The important thing to remember is that:
Primary sources are original materials that you will explain, analyze, or interpret. They haven't been evaluated or interpreted by anyone else. They look different depending on your discipline and topic. In STEM fields, primary sources may be research articles describing the design and findings of studies conducted by scientists or patents. In the humanities, primary sources may be works of art or literature. In social sciences, primary sources may be journals or letters of people alive during a historical event, government documents, interviews, field research, or newspaper articles.
Any source can be a primary source, depending on the context and your research question. If you're writing a research paper about recent winners of the Nobel Prize in Physics, the Wikipedia page for physicist Donna Strickland would be a tertiary source (an not an inherently reliable one). If you're writing a paper about gender bias on Wikipedia, and you learn that a draft page on her had been rejected for not demonstrating significant coverage until she won the Nobel, the same site would be a valuable primary source.

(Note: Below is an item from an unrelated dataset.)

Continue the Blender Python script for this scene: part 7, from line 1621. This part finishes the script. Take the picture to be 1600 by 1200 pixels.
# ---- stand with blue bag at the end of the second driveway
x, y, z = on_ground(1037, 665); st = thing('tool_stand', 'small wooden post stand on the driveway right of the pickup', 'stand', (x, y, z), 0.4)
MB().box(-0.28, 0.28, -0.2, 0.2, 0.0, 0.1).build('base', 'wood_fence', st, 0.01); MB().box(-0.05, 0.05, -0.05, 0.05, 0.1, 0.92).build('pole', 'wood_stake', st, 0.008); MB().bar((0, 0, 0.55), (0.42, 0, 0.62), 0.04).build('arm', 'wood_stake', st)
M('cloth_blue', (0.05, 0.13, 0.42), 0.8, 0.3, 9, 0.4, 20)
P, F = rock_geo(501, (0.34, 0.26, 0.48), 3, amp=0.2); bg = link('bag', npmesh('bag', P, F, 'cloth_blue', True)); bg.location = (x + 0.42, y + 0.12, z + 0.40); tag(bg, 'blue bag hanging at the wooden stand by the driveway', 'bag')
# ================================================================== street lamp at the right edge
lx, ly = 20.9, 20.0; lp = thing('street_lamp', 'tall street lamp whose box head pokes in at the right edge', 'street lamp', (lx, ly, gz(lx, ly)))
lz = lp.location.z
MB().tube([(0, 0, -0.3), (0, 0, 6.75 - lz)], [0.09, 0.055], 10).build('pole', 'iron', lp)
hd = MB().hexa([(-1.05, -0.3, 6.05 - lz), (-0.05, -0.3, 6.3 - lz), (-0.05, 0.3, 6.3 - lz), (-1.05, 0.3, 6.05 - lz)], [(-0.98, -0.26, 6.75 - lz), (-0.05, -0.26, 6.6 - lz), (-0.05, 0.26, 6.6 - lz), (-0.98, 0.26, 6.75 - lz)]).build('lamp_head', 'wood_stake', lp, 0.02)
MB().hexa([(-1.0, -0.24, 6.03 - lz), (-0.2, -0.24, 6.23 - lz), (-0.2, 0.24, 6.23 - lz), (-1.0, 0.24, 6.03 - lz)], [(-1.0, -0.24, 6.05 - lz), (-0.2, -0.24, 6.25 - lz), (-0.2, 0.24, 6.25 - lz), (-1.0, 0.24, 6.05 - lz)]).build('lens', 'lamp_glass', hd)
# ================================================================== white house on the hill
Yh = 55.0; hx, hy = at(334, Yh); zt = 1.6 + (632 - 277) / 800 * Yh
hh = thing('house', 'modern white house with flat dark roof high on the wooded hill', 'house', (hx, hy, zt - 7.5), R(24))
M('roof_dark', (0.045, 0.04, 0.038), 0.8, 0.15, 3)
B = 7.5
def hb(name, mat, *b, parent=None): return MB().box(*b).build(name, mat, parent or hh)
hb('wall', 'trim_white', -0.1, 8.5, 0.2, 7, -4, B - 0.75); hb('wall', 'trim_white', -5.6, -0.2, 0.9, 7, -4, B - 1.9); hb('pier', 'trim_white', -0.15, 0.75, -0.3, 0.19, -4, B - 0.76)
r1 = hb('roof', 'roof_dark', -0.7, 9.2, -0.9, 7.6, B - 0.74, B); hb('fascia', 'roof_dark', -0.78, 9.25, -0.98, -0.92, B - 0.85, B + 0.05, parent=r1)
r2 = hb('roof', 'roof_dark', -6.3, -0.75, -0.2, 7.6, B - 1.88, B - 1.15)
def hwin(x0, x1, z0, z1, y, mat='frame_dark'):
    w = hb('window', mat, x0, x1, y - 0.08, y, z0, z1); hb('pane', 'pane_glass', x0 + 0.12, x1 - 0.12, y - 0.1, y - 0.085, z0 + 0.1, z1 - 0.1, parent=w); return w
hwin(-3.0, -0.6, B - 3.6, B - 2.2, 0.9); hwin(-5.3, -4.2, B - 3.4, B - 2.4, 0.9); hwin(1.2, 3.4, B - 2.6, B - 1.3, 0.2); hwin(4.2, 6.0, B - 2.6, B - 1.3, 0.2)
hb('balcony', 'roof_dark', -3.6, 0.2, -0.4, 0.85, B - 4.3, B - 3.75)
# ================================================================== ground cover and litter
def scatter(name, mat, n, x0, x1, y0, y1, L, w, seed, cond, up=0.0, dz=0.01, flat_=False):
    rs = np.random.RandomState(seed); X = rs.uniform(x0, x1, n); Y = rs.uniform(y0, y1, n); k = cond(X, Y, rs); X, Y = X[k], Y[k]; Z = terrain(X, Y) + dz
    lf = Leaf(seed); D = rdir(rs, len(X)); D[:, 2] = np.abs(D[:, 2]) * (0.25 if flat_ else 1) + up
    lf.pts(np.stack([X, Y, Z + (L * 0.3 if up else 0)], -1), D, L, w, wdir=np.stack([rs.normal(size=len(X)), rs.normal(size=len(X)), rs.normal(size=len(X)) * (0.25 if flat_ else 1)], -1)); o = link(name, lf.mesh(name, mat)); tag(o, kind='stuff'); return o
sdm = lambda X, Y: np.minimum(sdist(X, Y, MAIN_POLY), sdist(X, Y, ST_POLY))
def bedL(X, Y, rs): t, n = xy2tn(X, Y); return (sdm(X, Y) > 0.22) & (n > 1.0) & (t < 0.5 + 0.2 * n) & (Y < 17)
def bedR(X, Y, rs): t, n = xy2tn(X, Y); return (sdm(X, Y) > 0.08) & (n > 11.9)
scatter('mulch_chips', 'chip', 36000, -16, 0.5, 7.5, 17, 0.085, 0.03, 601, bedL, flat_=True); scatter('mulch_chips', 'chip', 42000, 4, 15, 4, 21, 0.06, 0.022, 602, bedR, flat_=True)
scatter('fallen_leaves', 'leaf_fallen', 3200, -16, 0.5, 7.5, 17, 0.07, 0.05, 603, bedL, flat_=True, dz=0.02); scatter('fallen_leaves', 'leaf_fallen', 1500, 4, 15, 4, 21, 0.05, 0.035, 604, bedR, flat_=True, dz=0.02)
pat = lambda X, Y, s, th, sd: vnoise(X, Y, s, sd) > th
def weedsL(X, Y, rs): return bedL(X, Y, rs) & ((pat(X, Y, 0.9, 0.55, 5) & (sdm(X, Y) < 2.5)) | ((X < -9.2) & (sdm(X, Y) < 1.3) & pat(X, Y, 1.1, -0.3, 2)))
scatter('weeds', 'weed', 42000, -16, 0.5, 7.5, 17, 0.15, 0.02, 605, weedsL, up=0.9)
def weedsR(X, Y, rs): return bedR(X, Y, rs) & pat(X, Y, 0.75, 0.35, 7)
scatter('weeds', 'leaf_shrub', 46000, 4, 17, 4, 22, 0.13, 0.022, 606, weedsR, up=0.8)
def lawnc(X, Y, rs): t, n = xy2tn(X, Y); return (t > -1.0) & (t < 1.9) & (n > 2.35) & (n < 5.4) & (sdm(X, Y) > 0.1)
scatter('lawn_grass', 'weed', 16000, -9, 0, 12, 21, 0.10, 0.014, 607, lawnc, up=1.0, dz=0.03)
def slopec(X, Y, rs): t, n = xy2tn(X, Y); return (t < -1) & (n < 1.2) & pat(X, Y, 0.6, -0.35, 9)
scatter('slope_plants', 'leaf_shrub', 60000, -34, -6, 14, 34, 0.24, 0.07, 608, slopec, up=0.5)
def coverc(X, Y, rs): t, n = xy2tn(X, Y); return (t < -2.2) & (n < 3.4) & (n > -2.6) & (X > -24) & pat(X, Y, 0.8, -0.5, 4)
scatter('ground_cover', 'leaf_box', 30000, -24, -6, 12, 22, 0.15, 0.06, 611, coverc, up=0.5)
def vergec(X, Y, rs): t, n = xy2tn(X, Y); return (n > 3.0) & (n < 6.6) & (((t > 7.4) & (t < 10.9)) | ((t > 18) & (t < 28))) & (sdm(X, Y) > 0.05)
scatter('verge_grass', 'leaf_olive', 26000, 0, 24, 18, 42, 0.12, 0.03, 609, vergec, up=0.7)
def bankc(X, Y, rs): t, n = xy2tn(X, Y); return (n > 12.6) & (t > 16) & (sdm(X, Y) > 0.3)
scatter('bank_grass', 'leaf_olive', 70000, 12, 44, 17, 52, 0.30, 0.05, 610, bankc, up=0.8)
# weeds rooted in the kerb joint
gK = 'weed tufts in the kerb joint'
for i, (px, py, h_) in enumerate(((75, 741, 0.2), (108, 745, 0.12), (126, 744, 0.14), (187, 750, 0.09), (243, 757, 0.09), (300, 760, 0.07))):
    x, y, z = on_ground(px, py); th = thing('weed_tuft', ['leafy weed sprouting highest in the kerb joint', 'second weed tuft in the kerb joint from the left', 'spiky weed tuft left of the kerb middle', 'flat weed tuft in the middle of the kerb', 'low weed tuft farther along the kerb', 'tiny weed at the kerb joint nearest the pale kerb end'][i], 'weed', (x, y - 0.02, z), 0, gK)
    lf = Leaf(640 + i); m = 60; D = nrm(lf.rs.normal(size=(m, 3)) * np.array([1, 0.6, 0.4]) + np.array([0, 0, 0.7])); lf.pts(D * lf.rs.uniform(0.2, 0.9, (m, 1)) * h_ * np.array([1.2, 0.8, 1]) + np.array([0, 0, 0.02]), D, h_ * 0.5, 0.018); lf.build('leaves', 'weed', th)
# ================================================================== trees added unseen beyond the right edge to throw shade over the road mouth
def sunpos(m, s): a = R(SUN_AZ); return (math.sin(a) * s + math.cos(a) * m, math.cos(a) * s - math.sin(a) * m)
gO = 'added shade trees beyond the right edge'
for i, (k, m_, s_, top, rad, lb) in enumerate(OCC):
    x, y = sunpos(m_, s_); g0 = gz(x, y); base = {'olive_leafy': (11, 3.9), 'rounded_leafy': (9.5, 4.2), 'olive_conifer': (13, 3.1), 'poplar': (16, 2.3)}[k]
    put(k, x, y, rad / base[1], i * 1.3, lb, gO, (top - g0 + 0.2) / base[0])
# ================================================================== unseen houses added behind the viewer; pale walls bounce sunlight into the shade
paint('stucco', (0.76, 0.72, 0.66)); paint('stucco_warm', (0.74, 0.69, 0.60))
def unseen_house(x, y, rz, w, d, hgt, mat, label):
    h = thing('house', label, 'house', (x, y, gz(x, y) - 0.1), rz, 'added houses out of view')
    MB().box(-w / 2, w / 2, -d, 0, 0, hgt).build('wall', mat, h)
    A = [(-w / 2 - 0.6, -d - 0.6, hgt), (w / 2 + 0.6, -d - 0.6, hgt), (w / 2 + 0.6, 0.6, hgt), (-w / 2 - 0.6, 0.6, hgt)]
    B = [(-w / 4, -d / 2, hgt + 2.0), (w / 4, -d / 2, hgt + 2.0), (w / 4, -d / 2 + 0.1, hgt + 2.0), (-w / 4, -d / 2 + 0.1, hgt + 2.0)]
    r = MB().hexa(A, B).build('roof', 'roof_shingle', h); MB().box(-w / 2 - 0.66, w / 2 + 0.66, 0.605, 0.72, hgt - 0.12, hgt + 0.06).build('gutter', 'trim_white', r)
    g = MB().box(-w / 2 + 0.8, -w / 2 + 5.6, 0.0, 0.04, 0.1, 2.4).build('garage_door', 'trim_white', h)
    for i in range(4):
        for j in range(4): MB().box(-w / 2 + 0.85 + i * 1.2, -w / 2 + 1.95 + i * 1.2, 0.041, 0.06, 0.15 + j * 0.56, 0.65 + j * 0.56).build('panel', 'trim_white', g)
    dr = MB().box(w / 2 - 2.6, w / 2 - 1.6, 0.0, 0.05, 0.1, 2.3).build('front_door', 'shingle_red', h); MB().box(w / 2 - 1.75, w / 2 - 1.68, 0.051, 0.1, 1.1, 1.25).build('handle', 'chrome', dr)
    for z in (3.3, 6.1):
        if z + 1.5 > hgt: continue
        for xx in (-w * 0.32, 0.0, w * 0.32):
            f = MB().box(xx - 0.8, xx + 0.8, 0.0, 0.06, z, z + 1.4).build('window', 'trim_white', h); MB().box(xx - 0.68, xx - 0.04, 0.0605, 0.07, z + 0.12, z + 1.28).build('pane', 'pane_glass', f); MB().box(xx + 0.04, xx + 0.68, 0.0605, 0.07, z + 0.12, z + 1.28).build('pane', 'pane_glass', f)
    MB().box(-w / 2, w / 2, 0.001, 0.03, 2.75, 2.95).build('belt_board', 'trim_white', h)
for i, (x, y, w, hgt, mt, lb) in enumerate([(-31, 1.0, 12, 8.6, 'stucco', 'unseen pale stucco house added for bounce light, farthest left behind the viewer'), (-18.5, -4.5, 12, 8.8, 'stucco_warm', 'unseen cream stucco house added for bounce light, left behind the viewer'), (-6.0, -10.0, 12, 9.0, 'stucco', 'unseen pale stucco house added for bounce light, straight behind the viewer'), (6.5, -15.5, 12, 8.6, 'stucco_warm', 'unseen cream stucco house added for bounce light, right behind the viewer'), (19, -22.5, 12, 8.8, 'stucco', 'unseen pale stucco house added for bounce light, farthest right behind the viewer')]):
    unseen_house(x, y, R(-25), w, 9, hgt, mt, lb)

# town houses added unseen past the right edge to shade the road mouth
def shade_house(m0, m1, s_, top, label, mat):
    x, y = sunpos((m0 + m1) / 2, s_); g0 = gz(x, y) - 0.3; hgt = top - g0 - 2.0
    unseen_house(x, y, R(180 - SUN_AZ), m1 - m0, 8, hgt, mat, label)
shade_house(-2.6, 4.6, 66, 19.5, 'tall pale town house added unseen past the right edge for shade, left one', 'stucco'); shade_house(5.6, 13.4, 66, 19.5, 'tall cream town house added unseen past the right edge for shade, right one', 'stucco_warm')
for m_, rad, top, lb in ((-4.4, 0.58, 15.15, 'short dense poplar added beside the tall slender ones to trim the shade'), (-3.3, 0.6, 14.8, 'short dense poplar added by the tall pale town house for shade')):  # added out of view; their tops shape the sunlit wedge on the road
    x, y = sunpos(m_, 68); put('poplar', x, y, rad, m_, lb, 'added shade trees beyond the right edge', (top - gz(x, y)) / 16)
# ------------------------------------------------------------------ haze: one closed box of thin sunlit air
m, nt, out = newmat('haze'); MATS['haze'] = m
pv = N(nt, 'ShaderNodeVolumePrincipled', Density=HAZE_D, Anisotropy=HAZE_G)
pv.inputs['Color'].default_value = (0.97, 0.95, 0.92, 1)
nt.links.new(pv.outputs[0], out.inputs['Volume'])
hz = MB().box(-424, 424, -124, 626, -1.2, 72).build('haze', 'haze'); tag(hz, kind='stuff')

Since any source can be a primary source, depending on your research question, there's no one simple way to search for them. You'll have to figure out what primary sources for your topic will consist of. Consult with a librarian or your instructor if you're having trouble.

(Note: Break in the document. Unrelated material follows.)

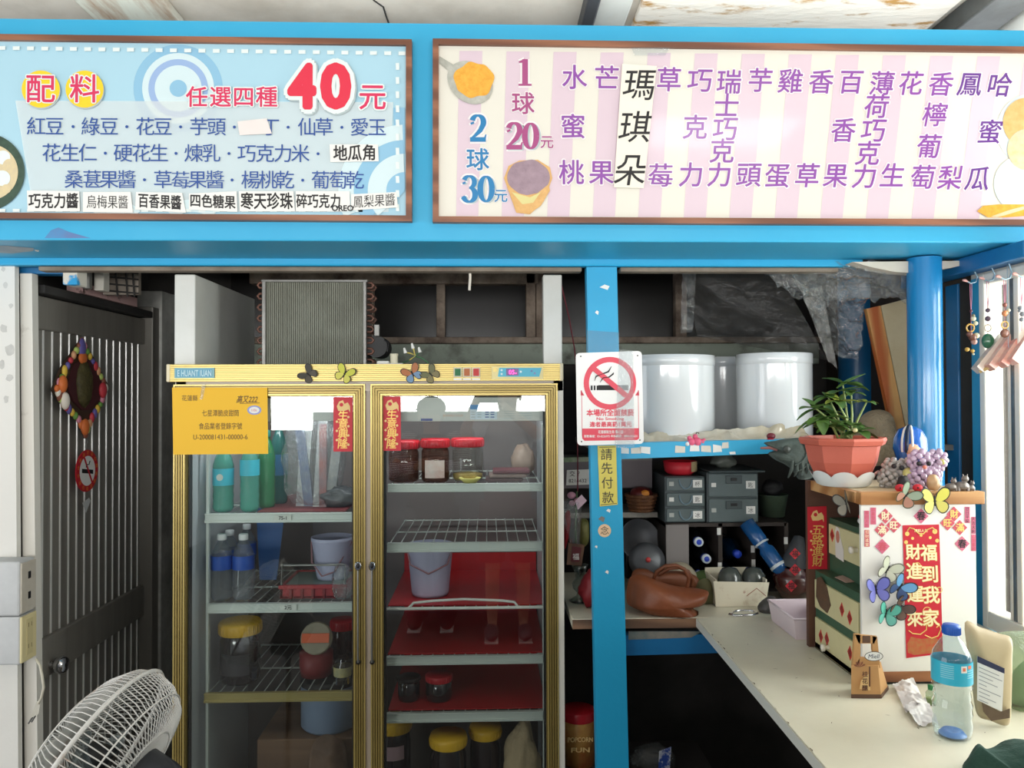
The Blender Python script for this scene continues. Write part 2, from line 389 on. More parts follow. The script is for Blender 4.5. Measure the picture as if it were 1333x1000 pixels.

Secondary sources utilize primary sources as evidence to describe, analyze, explain, or interpret these primary sources. These sources provide valuable context about primary sources. Most scholarly books and articles are secondary sources. The important feature of secondary literature is that they utilize primary sources as evidence. Secondary sources may be books, articles, histories, biographies, literary criticism, legal commentary, political analyses, or other forms of criticism, commentary, or analyses. Secondary sources are primarily produced by and for experts and academics, not the general public, though there are exceptions.
Oftentimes, the secondary literature is referred to as a conversation among scholars across time. It is important to know the highlights of what has been said in this conversation on your topic, in order to understand where your unique contribution fits in. By engaging in academic research and writing, you are joining in and contributing to this conversation.
Tertiary sources index, organize, compile, digest, or summarize other sources. Many reference materials and textbooks are tertiary sources. The primary use of tertiary sources in academic research is for background information (for example, to help you form a list of searching keywords) and to point you to important primary and secondary sources via footnotes, source lists, bibliographies, etc. Generally speaking, tertiary sources are not to be cited in academic research.
A high quality tertiary source can give you a valuable birds-eye view of a topic and help you quickly find key authors, texts, perspectives, dates, and other information and sources. If you're unsure whether the tertiary source you're consulting is high quality, cross check the information you find with several other sources, or you can consult a librarian or your instructor.
Say you are assigned to write a feminist literary critique of Virginia Woolf's novel To the Lighthouse.
Primary:
Your primary Primary Resource would be the novel itself.
Secondary:
One secondary resource you'd use might be a collection of critical essays about the novel, to see what others have written.
Tertiary:
You may utilize a tertiary source like an encyclopedia of feminist literary theory to help you with background information.